One of the most prominent opponents to the Fugitive Slave Law was the minister Theodore Parker (1810-1860). Parker was a Transcendentalist and one of Boston's leading social reformers. He began his career as a Unitarian minister, but his radical theological views caused many of his Unitarian ministerial colleagues to ostracize him by refusing to exchange pulpits with him. In 1845 he left the Unitarian Church of West Roxbury to become minister of the independent Twenty-eighth Congregational Society of Boston. His congregation grew rapidly and at its peak as many as three thousand people gathered for a Sunday worship service. This represented almost two percent of the population of Boston at the time! Some of those who attended were among the most prominent anti-slavery and social justice activists of their time, including Senator Charles Sumner, educator Horace Mann, and abolitionist William Lloyd Garrison.

Parker called repeatedly for non-compliance with the Fugitive Slave Law. In a sermon he preached immediately after the passage of the law, he said, "It is the natural duty of citizens to rescue every fugitive slave from the hands of the marshal who essays to return him to bondage; to do it peaceably if they can, forcibly if they must, but by all means to do it."

Parker's views were not held by those in leadership positions within the American Unitarian Association. One notable supporter of the Fugitive Slave Law was Ezra Stiles Gannett (1801-1871). Gannett was a founder of the Association, serving as its first Secretary and later its President. He also served the Federal Street Church in Boston, first as William Ellery Channing's assistant and later, starting in 1842, as Channing's successor. In the 1830s Gannet had cautioned Channing against speaking out about slavery, knowing that his senior colleague's views were not shared by many powerful members of the congregation.

Gannett reluctantly supported the Fugitive Slave Law because he felt it was necessary to preserve the Union. Perhaps more importantly, many of the officials charged with enforcing the law were members of his congregation.

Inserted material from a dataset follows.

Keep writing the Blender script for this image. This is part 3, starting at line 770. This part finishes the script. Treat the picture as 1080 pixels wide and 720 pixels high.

According to the abolitionist Samuel J. May, Gannett had stated, "he should feel it to be his duty to turn away from his door a fugitive slave, —unfed, unaided in any way, rather than set at naught the law of the land."

Gannett's feelings were shared by other members of the Unitarian establishment. Parker publicly took Gannett to task for his support of the rendition of Thomas Sims, a man who had escaped from slavery in Georgia and resided at the time in Boston. In April of 1851, Sims was kidnapped on the streets of Boston by policemen and returned to slavery in the South. Unitarians from Gannett's congregation played a role in Sims' kidnapping.

In a public address to mark the one-year anniversary of Sims's adduction, Parker accused his fellow ministers of celebrating "the sacrament of kidnapping." Shortly beforehand, at a ministerial meeting, Parker had lambasted Gannett for "calling on his church members to kidnap mine." At the same time, Parker claimed, "I have in my church...fugitive slaves. They are the crown of my apostleship, the seal of my ministry." He told his fellow ministers, probably hoping that they would pass the message along to their congregants, that he would use violence to prevent the seizure of other fugitive slaves. He is famous for claiming that he wrote his sermons with his pistol by his side. Parker went on to assist many other fugitive slaves, and ultimately provided money to support John Brown's attempt to start a slave insurrection in Virginia, defending a slave's right to violence as a means of liberation. After a long illness, he died in 1860, with no show of sympathy from the Boston Unitarian establishment.